• **Stated goal**: Without including any pictures, write out the listing below exactly.

• **Dataset content**:
______

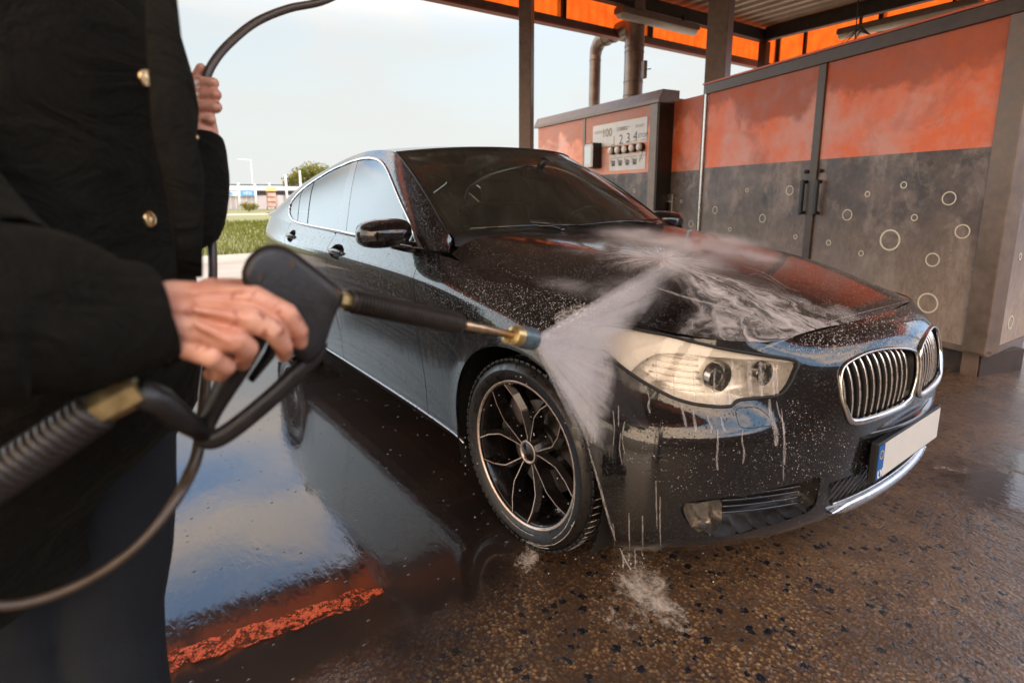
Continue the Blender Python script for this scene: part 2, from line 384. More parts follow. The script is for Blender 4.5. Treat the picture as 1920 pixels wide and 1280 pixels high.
# ---------------------------------------------------------------- car materials
def drops_height(t,vec,scale,dens=.5,seedoff=0.):
    v=t.n('ShaderNodeTexVoronoi'); v.inputs['Scale'].default_value=scale; v.inputs['Randomness'].default_value=1; t.l(vec,v.inputs['Vector'])
    sep=t.n('ShaderNodeSeparateColor'); t.l(v.outputs['Color'],sep.inputs[0])
    rad=t.math('MULTIPLY_ADD',sep.outputs[0],.30,.10)                       # radius of each drop
    k=t.math('DIVIDE',v.outputs['Distance'],rad); k=t.math('SUBTRACT',1.,t.math('MULTIPLY',k,k)); k=t.math('MAXIMUM',k,0.)
    on=t.math('LESS_THAN',sep.outputs[1],dens)
    return t.math('MULTIPLY',t.math('MULTIPLY',t.math('SQRT',k),rad),on)
def paint_mat(name,drop=.55,film=.35):
    t=NT(name); p=t.pos()
    big=t.noise(p,3.0,4,.6); dens=t.rng(big,.35,.65,drop*.5,drop)
    v=drops_height(t,p,150,dens); v2=drops_height(t,t.pos(loc=(3.1,1.7,.3)),330,t.rng(big,.3,.6,drop,drop*.6))
    runs=t.noise(t.pos(scale=(26,26,1.6)),1.0,5,.6,.6)
    h=t.math('ADD',t.math('MULTIPLY',v,.9),t.math('MULTIPLY',v2,.42)); b1=t.bump(h,.95,.0075)
    b2=t.bump(t.rng(runs,.35,.7),film*.16,.003,b1)
    dirt=t.rng(t.noise(t.pos(scale=(9,9,2)),1.3,6,.62),.52,.80)
    col=t.mix(dirt,(.0045,.0036,.0034),(.016,.011,.009))
    b=t.bsdf(Base_Color=col,Roughness=.30,Normal=b2); b.inputs['Coat Weight'].default_value=1; b.inputs['Coat Roughness'].default_value=.035; b.inputs['Coat IOR'].default_value=1.58; b.inputs['Specular IOR Level'].default_value=.1
    b.inputs['Coat Normal']; t.l(b2,b.inputs['Coat Normal']); return t.fin(b)
m_paint=paint_mat('wet_black_paint')
m_plastic=simple('black_plastic',(.008,.007,.0065),.42,var=.2,scale=60)
m_plasticg=simple('gloss_black_trim',(.006,.005,.005),.10,coat=.6)
m_rubber=simple('seal_rubber',(.007,.006,.006),.6)
m_chrome=simple('bright_metal_trim',(.62,.60,.58),.16,1.,var=.12,scale=80)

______

• **Output of the exercise**:
Continue the Blender Python script for this scene: part 2, from line 384. More parts follow. The script is for Blender 4.5. Treat the picture as 1920 pixels wide and 1280 pixels high.
# ---------------------------------------------------------------- car materials
def drops_height(t,vec,scale,dens=.5,seedoff=0.):
    v=t.n('ShaderNodeTexVoronoi'); v.inputs['Scale'].default_value=scale; v.inputs['Randomness'].default_value=1; t.l(vec,v.inputs['Vector'])
    sep=t.n('ShaderNodeSeparateColor'); t.l(v.outputs['Color'],sep.inputs[0])
    rad=t.math('MULTIPLY_ADD',sep.outputs[0],.30,.10)                       # radius of each drop
    k=t.math('DIVIDE',v.outputs['Distance'],rad); k=t.math('SUBTRACT',1.,t.math('MULTIPLY',k,k)); k=t.math('MAXIMUM',k,0.)
    on=t.math('LESS_THAN',sep.outputs[1],dens)
    return t.math('MULTIPLY',t.math('MULTIPLY',t.math('SQRT',k),rad),on)
def paint_mat(name,drop=.55,film=.35):
    t=NT(name); p=t.pos()
    big=t.noise(p,3.0,4,.6); dens=t.rng(big,.35,.65,drop*.5,drop)
    v=drops_height(t,p,150,dens); v2=drops_height(t,t.pos(loc=(3.1,1.7,.3)),330,t.rng(big,.3,.6,drop,drop*.6))
    runs=t.noise(t.pos(scale=(26,26,1.6)),1.0,5,.6,.6)
    h=t.math('ADD',t.math('MULTIPLY',v,.9),t.math('MULTIPLY',v2,.42)); b1=t.bump(h,.95,.0075)
    b2=t.bump(t.rng(runs,.35,.7),film*.16,.003,b1)
    dirt=t.rng(t.noise(t.pos(scale=(9,9,2)),1.3,6,.62),.52,.80)
    col=t.mix(dirt,(.0045,.0036,.0034),(.016,.011,.009))
    b=t.bsdf(Base_Color=col,Roughness=.30,Normal=b2); b.inputs['Coat Weight'].default_value=1; b.inputs['Coat Roughness'].default_value=.035; b.inputs['Coat IOR'].default_value=1.58; b.inputs['Specular IOR Level'].default_value=.1
    b.inputs['Coat Normal']; t.l(b2,b.inputs['Coat Normal']); return t.fin(b)
m_paint=paint_mat('wet_black_paint')
m_plastic=simple('black_plastic',(.008,.007,.0065),.42,var=.2,scale=60)
m_plasticg=simple('gloss_black_trim',(.006,.005,.005),.10,coat=.6)
m_rubber=simple('seal_rubber',(.007,.006,.006),.6)
m_chrome=simple('bright_metal_trim',(.62,.60,.58),.16,1.,var=.12,scale=80)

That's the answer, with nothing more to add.